ものすごくありきたりな感想ですが、やっぱりロバート・デニーロってすごいです。フランク・シーランは、もっと激しい性格なのかと思っていたけど、激しかったのはアル・パチーノが演じていたジミー・ホッファ。

当時アメリカでは、労働者階級の男性にカリスマ的人気があったと言われていますが、その片鱗が映画の中での演説に見られます。

何をやったか、何をやろうとしているか、ということも大事だろうけど、ジミー・ホッファの演説を聞いていると、人を説得できる言葉をどれだけ発せられるか、が非常に大事だということを痛感します。

3時間を超える作品だし、サスペンスやアクション映画のように手に汗握るようなシーンがあるわけでもないのに、フランク・シーランの淡々と仕事をこなしながら着々と足場を固めていく様子に目が離せなくなります。

作品は、老人ホームで車いすに座ったフランク・シーランの語りから始まりますが、その姿はすでに力を失ったただの老人。

だけど、フランクの若かりし頃を同じようにロバート・デニーロが演じていて、CG効果によって同じ人物が同じ役を演じることができているんだけど、これがあまりに違和感なくてすごい!のひと言。

映画の技術ってホント!進化しているんだなと感じます。

フランクは闇の殺し屋でありつつも、家庭では彼に対して批判的な娘がいて、多くは語らないけどその表情で娘との関係に悩んでいるごく普通の父親でもあることを感じるんですね。

どんな悪党であろうと、子どもの前では当たり前に親なんだと感じつつ、娘に対して語れない仕事をしている矛盾も感じます。

自分や周りの利益のために人を殺すとか、世の中のルールを逸脱したお金儲けとか、誰かを陥れた上で成り立つ利益で力をつけることが絶対にいけないことは理解しているけど、マフィア映画が魅力的なのも事実。

そこには、ある種の男のロマンみたいなのが詰まっているのかもしれません。
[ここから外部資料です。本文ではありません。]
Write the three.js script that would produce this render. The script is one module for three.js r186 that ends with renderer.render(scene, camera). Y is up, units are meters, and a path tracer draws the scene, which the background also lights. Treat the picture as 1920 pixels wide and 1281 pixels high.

そう、今作はどちらかと言えば、女性より男性に指示される映画かもね。

IBTの指導者で失踪したとされているジミー・ホッファの行方は、いまだにわかっていません。そしてジミーは、あのケネディ暗殺の首謀者の1人であるという説もあります。

真相がわかっていないこと、憶測の域を出ないこと、みんなが噂することってのは、人の心を捉えるのかもしれません。

まとめ

最近、映画館で上映される洋画は、派手な演出、正義のヒーロー、ぶっ飛んだアクション、これでもかっ!と恐ろしいホラー(観ませんけど)が多くなってきているように感じるんですね。

そうした作品が観客を集められるとしたら、それもまた時代の流れってことだとは思うけど、今作のように登場人物の会話や人間関係、そこから生まれる葛藤や軋轢をじっくりと描いた作品はやっぱり見応えがあって、鑑賞後の余韻も十分で、私は好きだなぁと感じました。

これからもNetflixオリジナル映画には、大いに期待しています。